Die größten Gewinner in diesem Prozeß der „Entstempelung“ können nur wir sein. Wie traurig und begrenzend ist letztendlich ein Leben in einer engen, gedanklichen Zelle mit einem reichlichen Vorrat an Stempeln. Selbst wenn man gelegentlich daraus ausbricht, eilt man doch vielleicht allzuschnell wieder zurück mit einem Seufzer der Erleichterung, „daß ich nicht bin wie die andern Leute“ (Lukas).
Vor allem halten wir uns mit dieser Wir-und-die-anderen-Einstellung von anderen fern, oft aus Furcht, unsere Ansichten ändern, überdenken oder erweitern zu müssen.
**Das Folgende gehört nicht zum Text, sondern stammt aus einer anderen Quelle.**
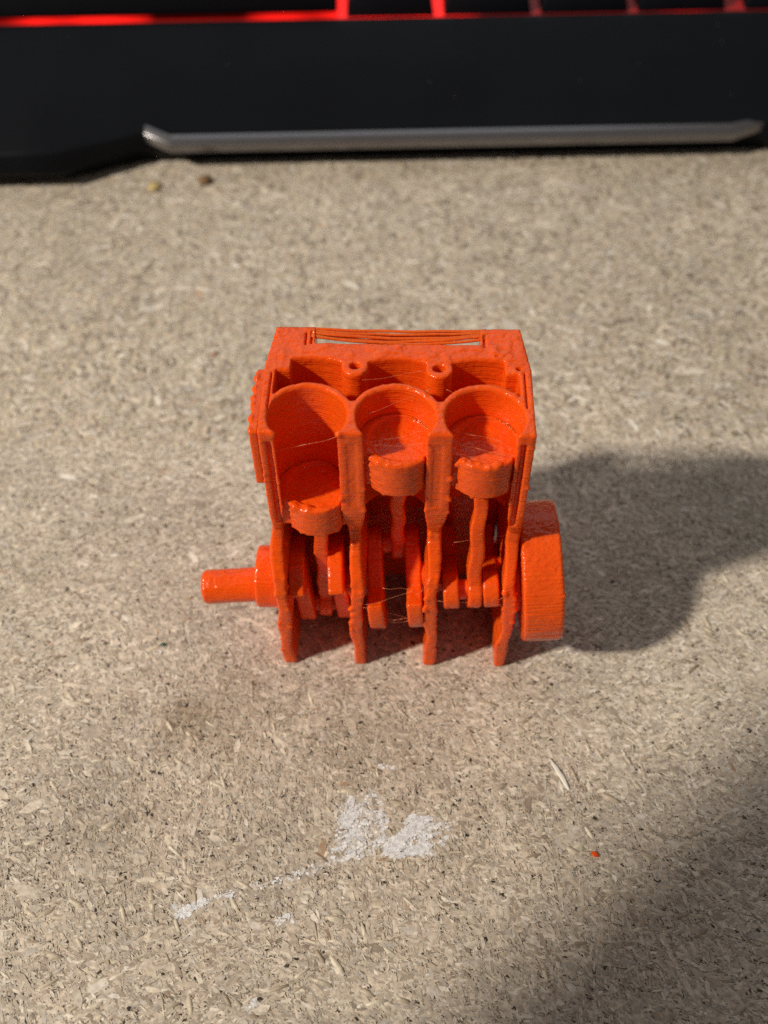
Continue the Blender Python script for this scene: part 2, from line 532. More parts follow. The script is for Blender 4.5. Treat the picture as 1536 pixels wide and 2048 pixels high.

Wer jedoch die erquickende Freiheit der Gotteskindschaft wahrhaftig akzeptiert hat, erlebt täglich die geistige Tatsache, daß die göttliche Liebe niemals ausschließt, sondern immer einschließt. Und die Mauern, die wir abreißen müssen, sind niemals anderswo als in der materiellen Annahme, auch sterbliches Gemüt genannt, die gar nicht unser Denken ist. Es ist lediglich eine gedankliche Täuschung, die versucht, uns hereinzulegen, aber vergebens, denn: „Der Irrtum ist ein Feigling vor der Wahrheit“, wie es in Wissenschaft und Gesundheit heißt.
Wahrheit, nicht unsere menschlichen Bemühungen, zerstört Mauern. Und wenn wir die überwältigende und uns Macht gebende Tatsache eingestehen, daß wir, wie es in der Bibel heißt, „Christi Sinn“ haben — und dieser Sinn unser einziges wahres Gemüt ist —, erkennen wir, daß die Mauern niemals existiert haben, außer in einem vermeintlichen sterblichen Traum. Wir entdecken, was für ein unglaubliches Vorrecht es ist, ein Leben zu leben, das alle Menschen einschließt und umfängt und keine ausschließt und abstempelt. Wir entdecken, wie es der Apostel Paulus so wunderbar sagte: „Es sei Paulus oder Apollos oder Kephas, es sei Welt oder Leben oder Tod, es sei Gegenwärtiges oder Zukünftiges, alles ist euer, ihr aber seid Christi, Christus aber ist Gottes“ (1. Korinther).